══ Data section
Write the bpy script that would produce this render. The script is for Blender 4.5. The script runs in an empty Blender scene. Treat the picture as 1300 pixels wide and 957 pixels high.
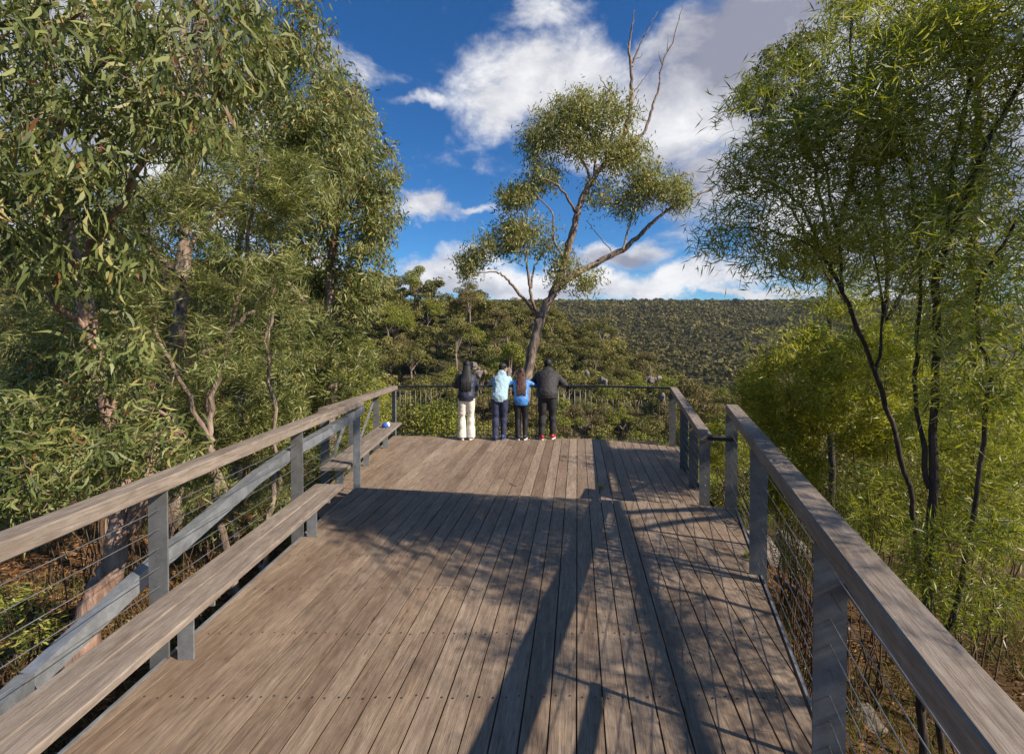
import bpy, math, random
import numpy as np
from mathutils import Vector, Matrix
random.seed(7)
rng = np.random.default_rng(11)
scn = bpy.context.scene
col = scn.collection
R = math.radians

# ------------------------------------------------------------------ camera
F = 577.8; H = 2.23; PA = math.atan(9.5 / F); STEP = 0.17
SUN = np.array([0.728, -0.348, 0.588]); SUN /= np.linalg.norm(SUN)
cd = bpy.data.cameras.new('camera'); cam = bpy.data.objects.new('camera', cd); col.objects.link(cam)
cam.location = (0, 0, H); cam.rotation_euler = (math.pi / 2 - PA, 0, 0)
cd.sensor_width = 36; cd.lens = 16; cd.shift_y = -45 / 1300; cd.clip_end = 20000; cd.clip_start = 0.05
scn.camera = cam

def ray(px, py):
    u = (px - 650) / F; v = (py - 433.5) / F
    return np.array([u, math.cos(PA) - v * math.sin(PA), -(math.sin(PA) + v * math.cos(PA))])
def U(px, py, D):
    "photo pixel seen at forward distance D -> world point"
    r = ray(px, py); return np.array([0, 0, H]) + r * (D / r[1])
def G(px, py, z):
    "photo pixel on the horizontal plane z -> world point"
    r = ray(px, py); return np.array([0, 0, H]) + r * ((z - H) / r[2])
def proj(P):
    P = np.asarray(P, float); d = P - np.array([0, 0, H])
    zc = d[..., 1] * math.cos(PA) - d[..., 2] * math.sin(PA)
    yc = -(d[..., 1] * math.sin(PA) + d[..., 2] * math.cos(PA))
    zc = np.maximum(zc, 1e-3)
    return 650 + F * d[..., 0] / zc, 433.5 + F * yc / zc

# ------------------------------------------------------------------ object helpers
def tag(o, label=None, cat=None, group=None, kind=None):
    if label: o['label'] = label
    if cat: o['category'] = cat
    if group: o['group'] = group
    if kind: o['kind'] = kind
    return o
def empty(name, loc=(0, 0, 0), rz=0.0):
    o = bpy.data.objects.new(name, None); col.objects.link(o)
    o.location = tuple(float(c) for c in loc); o.rotation_euler = (0, 0, rz); o.empty_display_size = 0.3
    return o
def link(name, me, parent=None, mat=None):
    o = bpy.data.objects.new(name, me); col.objects.link(o)
    if mat is not None and len(me.materials) == 0: me.materials.append(mat)
    if parent is not None:
        o.parent = parent
        if not LOCAL[0]:
            l = parent.location; r = parent.rotation_euler.z
            o.matrix_parent_inverse = (Matrix.Translation(l) @ Matrix.Rotation(r, 4, 'Z')).inverted()
    return o
LOCAL = [False]
def copy_tree(o, parent=None):
    c = o.copy(); col.objects.link(c); c.parent = parent
    for ch in list(o.children): copy_tree(ch, c)
    return c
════
Do this: Leave the pictures out and reproduce exactly the lines from the top of the listing above through the line with "R = math.radians".

Solved exercise:
Write the bpy script that would produce this render. The script is for Blender 4.5. The script runs in an empty Blender scene. Treat the picture as 1300 pixels wide and 957 pixels high.
import bpy, math, random
import numpy as np
from mathutils import Vector, Matrix
random.seed(7)
rng = np.random.default_rng(11)
scn = bpy.context.scene
col = scn.collection
R = math.radians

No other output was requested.